### Exercise details:
Set down, please, exactly the lines below that run from the line with "for Blender 4.5." to the line with "obj('backsplash_strip', b, GRAN, o)", both lines included.

— Start of Listed entries —

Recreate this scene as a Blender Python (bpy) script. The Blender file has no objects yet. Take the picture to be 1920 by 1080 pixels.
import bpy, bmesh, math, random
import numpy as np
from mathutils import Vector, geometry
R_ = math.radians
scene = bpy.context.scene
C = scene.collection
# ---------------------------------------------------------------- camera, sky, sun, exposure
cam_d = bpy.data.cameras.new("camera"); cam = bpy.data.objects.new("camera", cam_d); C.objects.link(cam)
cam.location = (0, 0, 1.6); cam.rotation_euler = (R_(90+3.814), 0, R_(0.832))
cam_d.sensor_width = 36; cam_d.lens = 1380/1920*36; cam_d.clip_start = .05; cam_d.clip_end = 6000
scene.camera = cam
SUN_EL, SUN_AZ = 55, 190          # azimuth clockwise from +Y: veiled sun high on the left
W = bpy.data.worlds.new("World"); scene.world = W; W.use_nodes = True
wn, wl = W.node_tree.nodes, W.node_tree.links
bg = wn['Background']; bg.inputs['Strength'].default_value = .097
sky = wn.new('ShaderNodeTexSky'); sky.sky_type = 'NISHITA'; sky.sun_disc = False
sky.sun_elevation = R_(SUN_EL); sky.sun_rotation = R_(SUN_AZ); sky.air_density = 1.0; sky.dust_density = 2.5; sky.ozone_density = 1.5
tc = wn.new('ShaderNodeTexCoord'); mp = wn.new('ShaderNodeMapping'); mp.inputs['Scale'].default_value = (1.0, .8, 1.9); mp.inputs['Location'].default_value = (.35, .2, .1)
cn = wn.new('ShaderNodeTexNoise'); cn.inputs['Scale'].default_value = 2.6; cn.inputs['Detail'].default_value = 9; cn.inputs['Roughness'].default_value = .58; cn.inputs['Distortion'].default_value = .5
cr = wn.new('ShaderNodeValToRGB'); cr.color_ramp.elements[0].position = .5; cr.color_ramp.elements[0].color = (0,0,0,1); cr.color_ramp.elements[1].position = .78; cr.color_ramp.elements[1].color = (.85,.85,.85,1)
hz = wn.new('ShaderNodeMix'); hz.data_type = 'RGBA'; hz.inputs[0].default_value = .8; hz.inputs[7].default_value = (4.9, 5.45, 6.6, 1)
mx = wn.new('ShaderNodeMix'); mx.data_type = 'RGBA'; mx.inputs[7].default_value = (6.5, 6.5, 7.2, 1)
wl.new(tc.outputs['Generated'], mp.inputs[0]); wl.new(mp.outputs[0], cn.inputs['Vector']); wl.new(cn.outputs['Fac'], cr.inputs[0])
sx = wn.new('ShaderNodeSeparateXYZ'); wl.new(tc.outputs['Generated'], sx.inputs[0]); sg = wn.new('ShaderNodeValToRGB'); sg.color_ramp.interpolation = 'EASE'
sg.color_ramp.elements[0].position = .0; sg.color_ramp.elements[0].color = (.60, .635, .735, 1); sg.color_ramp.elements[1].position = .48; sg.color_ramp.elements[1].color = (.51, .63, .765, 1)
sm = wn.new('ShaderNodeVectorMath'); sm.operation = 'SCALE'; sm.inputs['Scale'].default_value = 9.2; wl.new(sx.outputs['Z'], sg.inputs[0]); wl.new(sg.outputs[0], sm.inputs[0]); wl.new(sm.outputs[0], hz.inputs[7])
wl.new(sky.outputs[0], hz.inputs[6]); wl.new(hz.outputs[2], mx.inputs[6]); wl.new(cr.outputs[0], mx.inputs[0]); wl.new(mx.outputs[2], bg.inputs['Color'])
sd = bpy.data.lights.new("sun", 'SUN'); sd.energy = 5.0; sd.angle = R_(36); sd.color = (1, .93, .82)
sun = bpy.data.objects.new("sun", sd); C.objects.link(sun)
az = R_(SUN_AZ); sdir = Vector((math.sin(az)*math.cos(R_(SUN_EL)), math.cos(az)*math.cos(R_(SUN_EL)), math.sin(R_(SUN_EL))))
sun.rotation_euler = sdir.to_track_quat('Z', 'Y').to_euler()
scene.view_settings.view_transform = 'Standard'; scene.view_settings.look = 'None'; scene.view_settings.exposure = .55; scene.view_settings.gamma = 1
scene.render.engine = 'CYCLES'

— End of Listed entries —
— Start of Listed entries —

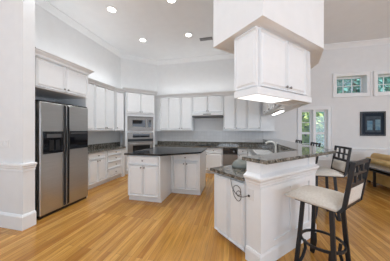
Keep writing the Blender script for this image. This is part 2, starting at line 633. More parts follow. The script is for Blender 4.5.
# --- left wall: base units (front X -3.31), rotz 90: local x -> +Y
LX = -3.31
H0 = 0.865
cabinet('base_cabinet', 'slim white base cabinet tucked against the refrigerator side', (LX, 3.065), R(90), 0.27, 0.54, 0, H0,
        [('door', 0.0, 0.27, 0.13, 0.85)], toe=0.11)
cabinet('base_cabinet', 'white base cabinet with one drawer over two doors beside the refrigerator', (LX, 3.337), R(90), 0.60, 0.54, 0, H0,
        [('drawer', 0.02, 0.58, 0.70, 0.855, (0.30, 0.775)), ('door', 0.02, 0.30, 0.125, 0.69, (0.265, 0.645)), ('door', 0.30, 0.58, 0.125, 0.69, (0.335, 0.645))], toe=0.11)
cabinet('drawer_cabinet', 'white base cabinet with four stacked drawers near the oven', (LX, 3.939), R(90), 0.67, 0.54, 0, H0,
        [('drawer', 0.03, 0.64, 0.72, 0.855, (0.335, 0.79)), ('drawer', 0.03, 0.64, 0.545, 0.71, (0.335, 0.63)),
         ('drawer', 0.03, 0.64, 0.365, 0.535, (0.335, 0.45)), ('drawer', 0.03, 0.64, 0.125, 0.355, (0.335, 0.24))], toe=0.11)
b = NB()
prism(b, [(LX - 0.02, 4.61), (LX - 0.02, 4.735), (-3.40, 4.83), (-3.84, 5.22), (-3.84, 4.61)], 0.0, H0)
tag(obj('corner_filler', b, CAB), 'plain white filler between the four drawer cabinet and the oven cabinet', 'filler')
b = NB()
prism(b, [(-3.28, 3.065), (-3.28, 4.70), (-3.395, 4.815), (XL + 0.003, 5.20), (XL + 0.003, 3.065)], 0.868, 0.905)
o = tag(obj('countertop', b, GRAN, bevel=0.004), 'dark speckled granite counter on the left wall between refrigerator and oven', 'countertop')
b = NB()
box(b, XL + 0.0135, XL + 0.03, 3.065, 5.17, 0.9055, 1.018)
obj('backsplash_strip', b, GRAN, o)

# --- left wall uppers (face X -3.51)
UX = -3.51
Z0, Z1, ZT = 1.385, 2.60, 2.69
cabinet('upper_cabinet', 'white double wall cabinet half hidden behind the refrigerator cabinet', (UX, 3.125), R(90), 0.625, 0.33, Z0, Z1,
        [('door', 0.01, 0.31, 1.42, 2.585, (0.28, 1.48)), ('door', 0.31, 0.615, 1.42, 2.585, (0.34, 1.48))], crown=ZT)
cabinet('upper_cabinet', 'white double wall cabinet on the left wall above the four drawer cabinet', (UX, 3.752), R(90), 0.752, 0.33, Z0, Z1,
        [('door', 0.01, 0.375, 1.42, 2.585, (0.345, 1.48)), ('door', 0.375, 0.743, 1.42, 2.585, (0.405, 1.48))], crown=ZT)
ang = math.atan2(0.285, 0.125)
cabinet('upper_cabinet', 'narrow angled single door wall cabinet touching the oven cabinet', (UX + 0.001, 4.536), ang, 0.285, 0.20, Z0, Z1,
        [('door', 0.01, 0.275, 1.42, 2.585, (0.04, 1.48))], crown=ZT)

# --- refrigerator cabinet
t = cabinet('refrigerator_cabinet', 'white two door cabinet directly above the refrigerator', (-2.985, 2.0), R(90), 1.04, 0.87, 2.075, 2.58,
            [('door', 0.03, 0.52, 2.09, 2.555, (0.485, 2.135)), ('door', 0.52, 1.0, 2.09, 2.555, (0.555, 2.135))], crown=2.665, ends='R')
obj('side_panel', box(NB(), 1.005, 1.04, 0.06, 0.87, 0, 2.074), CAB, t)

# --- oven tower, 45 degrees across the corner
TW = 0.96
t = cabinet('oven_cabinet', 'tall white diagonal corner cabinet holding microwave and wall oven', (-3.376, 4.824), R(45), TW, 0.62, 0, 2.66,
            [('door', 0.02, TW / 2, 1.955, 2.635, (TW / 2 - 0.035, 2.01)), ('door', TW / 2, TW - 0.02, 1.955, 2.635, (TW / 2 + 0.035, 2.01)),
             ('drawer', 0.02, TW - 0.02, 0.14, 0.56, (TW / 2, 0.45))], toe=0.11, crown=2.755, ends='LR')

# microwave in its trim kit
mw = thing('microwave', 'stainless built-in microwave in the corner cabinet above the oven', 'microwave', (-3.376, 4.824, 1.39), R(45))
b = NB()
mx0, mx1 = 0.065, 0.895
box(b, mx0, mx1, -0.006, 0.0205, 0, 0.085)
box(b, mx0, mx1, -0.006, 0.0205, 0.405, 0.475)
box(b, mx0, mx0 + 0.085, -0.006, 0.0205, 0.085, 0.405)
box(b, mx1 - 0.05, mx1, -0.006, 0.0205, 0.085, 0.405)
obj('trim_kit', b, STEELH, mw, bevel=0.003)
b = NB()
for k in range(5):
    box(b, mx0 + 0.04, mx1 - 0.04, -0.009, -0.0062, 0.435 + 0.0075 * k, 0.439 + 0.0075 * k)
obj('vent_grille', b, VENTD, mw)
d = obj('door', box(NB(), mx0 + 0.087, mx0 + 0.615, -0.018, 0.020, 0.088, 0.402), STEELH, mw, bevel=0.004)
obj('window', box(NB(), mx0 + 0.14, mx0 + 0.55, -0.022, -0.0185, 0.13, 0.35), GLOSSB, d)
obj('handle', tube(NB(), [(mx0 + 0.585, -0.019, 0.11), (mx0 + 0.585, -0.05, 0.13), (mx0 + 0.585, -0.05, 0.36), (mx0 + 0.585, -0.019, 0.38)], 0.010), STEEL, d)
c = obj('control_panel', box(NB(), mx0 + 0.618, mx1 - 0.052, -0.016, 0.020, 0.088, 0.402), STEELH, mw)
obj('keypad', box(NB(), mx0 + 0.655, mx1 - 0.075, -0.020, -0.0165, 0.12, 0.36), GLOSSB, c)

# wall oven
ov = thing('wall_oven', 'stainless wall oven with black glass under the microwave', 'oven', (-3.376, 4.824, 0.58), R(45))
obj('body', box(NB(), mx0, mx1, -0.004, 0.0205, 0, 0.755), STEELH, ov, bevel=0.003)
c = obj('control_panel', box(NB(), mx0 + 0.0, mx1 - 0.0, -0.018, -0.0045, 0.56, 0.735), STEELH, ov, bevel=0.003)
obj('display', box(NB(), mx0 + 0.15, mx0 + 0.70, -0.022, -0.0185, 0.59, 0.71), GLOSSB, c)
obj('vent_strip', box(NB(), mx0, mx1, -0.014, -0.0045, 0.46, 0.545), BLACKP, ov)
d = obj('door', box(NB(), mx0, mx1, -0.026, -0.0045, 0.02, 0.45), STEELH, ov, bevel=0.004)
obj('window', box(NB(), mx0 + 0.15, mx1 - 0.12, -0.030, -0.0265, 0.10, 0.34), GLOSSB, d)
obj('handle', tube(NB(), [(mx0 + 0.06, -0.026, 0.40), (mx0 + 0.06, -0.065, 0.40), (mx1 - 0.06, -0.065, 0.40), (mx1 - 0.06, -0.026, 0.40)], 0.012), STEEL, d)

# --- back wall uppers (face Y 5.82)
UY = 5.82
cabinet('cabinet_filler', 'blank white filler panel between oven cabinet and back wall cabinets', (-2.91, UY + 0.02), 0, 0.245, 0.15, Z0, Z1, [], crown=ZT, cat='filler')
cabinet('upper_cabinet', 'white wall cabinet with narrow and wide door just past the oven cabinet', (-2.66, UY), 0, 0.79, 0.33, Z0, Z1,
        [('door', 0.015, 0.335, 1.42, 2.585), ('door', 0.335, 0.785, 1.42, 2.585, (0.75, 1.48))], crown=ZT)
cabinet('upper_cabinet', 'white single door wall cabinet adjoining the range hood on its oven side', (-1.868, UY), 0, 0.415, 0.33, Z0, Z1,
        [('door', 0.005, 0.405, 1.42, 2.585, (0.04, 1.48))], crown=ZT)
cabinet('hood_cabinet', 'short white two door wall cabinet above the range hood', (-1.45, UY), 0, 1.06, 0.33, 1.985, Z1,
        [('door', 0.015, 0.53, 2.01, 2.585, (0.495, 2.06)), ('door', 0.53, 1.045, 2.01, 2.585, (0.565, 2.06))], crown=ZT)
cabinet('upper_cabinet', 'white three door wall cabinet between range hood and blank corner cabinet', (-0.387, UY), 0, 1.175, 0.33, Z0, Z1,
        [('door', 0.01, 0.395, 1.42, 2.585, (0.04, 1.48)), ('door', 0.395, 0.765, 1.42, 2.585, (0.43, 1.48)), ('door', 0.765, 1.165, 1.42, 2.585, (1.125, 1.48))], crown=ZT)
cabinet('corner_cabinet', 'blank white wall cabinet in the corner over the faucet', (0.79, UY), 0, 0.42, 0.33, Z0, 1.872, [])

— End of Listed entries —
— Start of Listed entries —

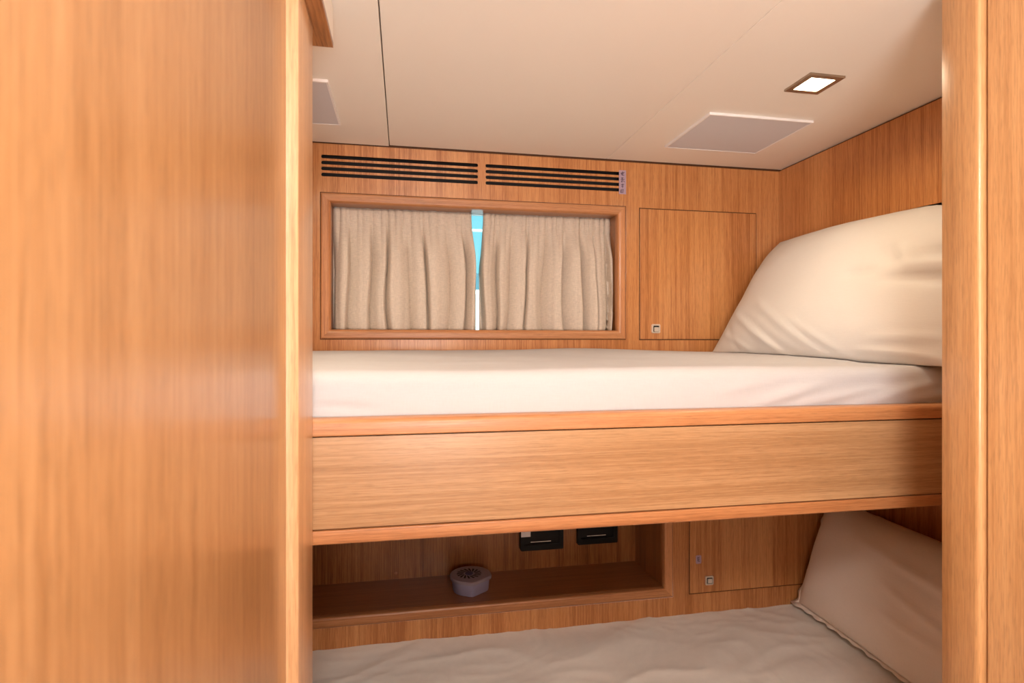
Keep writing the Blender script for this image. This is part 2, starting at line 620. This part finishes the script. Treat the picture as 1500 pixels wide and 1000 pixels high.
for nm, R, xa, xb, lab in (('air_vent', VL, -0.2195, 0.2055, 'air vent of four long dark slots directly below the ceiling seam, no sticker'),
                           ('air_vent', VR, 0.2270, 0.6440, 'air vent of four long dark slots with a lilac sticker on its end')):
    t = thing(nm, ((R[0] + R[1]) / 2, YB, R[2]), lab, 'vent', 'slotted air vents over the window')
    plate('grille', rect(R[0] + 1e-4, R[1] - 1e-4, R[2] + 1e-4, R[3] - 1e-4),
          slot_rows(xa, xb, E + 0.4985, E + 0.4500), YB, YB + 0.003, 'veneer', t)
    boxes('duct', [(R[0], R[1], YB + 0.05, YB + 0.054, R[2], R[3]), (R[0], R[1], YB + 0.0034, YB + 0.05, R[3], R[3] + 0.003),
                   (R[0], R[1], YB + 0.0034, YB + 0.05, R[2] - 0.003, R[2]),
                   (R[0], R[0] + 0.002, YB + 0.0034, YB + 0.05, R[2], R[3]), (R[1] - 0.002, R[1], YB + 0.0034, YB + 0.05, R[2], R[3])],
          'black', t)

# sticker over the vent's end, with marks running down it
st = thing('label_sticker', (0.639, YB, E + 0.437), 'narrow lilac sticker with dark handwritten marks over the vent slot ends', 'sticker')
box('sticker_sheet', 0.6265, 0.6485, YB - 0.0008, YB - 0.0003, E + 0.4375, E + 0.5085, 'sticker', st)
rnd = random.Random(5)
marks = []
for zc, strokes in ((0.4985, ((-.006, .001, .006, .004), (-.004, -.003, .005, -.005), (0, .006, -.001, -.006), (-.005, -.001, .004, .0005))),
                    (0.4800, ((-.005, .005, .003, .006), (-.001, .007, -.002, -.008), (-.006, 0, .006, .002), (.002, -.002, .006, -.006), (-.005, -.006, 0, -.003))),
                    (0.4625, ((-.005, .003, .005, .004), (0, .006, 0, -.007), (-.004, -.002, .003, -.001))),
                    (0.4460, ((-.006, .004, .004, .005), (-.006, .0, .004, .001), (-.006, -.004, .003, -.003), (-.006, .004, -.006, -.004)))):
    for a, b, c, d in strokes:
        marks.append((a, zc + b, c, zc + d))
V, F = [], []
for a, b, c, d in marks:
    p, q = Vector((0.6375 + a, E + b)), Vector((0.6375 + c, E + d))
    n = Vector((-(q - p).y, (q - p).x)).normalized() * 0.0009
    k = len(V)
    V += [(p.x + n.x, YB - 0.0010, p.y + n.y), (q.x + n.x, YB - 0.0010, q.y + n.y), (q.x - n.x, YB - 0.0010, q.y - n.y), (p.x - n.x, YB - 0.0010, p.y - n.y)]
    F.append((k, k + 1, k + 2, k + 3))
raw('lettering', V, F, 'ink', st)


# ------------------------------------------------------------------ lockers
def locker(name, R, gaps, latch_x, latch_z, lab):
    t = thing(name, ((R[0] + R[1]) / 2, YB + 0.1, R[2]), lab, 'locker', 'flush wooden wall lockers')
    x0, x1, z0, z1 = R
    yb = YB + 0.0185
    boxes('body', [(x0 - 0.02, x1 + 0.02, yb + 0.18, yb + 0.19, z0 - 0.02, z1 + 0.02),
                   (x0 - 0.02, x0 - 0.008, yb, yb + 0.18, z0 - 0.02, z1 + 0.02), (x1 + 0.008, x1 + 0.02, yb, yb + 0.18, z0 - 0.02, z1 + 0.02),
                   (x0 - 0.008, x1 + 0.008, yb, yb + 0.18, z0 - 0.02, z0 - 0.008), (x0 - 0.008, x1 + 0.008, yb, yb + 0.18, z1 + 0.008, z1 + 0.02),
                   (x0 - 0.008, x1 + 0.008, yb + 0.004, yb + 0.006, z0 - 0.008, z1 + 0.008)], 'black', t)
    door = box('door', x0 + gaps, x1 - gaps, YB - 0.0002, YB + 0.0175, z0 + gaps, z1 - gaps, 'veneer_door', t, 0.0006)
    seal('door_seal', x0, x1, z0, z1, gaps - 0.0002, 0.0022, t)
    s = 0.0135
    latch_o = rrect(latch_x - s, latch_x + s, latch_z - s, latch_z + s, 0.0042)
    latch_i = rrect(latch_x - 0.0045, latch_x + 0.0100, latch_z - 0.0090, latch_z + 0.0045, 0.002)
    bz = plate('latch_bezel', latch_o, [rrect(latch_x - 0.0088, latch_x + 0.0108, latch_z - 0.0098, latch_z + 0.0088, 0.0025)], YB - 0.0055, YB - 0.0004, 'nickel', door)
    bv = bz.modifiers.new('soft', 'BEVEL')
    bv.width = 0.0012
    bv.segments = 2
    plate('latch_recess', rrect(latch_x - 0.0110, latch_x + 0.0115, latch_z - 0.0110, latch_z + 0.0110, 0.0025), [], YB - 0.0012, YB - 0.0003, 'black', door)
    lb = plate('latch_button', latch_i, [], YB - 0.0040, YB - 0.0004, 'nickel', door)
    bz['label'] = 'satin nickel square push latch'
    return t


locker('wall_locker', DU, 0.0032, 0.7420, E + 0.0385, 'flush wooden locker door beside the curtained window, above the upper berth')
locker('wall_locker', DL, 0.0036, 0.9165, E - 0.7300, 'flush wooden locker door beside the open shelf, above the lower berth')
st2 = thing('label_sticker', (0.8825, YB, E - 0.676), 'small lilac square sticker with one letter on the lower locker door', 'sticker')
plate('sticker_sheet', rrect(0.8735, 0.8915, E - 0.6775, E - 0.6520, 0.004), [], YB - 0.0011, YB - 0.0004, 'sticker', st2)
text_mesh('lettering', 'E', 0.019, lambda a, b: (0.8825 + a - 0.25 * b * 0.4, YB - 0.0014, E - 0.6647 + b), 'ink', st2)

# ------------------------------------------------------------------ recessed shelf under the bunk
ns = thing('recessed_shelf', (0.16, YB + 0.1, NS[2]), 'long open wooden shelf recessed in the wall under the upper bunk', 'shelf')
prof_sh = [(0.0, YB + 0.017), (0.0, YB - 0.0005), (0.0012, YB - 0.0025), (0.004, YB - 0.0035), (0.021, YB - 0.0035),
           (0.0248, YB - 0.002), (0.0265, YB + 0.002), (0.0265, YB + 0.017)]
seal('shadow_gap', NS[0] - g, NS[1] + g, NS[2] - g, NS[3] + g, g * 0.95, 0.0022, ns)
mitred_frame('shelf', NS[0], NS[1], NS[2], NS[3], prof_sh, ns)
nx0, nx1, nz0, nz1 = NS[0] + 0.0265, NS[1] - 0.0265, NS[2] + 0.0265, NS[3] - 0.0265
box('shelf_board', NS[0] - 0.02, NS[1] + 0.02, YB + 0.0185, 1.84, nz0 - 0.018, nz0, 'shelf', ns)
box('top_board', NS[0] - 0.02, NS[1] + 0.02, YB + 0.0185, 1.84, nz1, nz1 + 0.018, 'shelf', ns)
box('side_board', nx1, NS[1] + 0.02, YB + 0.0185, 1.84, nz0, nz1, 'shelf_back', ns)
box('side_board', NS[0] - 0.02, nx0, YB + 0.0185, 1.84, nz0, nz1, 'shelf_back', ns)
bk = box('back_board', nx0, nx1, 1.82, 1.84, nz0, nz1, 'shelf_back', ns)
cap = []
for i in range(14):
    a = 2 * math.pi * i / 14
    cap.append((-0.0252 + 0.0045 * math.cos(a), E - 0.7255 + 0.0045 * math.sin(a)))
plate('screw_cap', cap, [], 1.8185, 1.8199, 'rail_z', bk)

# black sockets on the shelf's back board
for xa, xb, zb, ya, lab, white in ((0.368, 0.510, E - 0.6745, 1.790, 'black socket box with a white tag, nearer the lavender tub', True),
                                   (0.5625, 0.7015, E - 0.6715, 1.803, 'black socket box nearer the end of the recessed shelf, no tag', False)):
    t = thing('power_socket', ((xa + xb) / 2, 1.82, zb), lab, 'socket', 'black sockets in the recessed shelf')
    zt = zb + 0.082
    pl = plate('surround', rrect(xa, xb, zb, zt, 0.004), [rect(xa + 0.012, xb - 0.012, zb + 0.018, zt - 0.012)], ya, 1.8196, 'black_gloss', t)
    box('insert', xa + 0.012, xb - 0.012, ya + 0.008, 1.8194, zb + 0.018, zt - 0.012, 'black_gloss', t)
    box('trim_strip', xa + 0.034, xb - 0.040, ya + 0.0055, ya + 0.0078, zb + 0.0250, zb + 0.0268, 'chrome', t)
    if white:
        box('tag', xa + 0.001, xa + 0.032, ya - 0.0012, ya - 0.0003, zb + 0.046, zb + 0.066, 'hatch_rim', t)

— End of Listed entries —

### Result for this exercise:
Keep writing the Blender script for this image. This is part 2, starting at line 633. More parts follow. The script is for Blender 4.5.
# --- left wall: base units (front X -3.31), rotz 90: local x -> +Y
LX = -3.31
H0 = 0.865
cabinet('base_cabinet', 'slim white base cabinet tucked against the refrigerator side', (LX, 3.065), R(90), 0.27, 0.54, 0, H0,
        [('door', 0.0, 0.27, 0.13, 0.85)], toe=0.11)
cabinet('base_cabinet', 'white base cabinet with one drawer over two doors beside the refrigerator', (LX, 3.337), R(90), 0.60, 0.54, 0, H0,
        [('drawer', 0.02, 0.58, 0.70, 0.855, (0.30, 0.775)), ('door', 0.02, 0.30, 0.125, 0.69, (0.265, 0.645)), ('door', 0.30, 0.58, 0.125, 0.69, (0.335, 0.645))], toe=0.11)
cabinet('drawer_cabinet', 'white base cabinet with four stacked drawers near the oven', (LX, 3.939), R(90), 0.67, 0.54, 0, H0,
        [('drawer', 0.03, 0.64, 0.72, 0.855, (0.335, 0.79)), ('drawer', 0.03, 0.64, 0.545, 0.71, (0.335, 0.63)),
         ('drawer', 0.03, 0.64, 0.365, 0.535, (0.335, 0.45)), ('drawer', 0.03, 0.64, 0.125, 0.355, (0.335, 0.24))], toe=0.11)
b = NB()
prism(b, [(LX - 0.02, 4.61), (LX - 0.02, 4.735), (-3.40, 4.83), (-3.84, 5.22), (-3.84, 4.61)], 0.0, H0)
tag(obj('corner_filler', b, CAB), 'plain white filler between the four drawer cabinet and the oven cabinet', 'filler')
b = NB()
prism(b, [(-3.28, 3.065), (-3.28, 4.70), (-3.395, 4.815), (XL + 0.003, 5.20), (XL + 0.003, 3.065)], 0.868, 0.905)
o = tag(obj('countertop', b, GRAN, bevel=0.004), 'dark speckled granite counter on the left wall between refrigerator and oven', 'countertop')
b = NB()
box(b, XL + 0.0135, XL + 0.03, 3.065, 5.17, 0.9055, 1.018)
obj('backsplash_strip', b, GRAN, o)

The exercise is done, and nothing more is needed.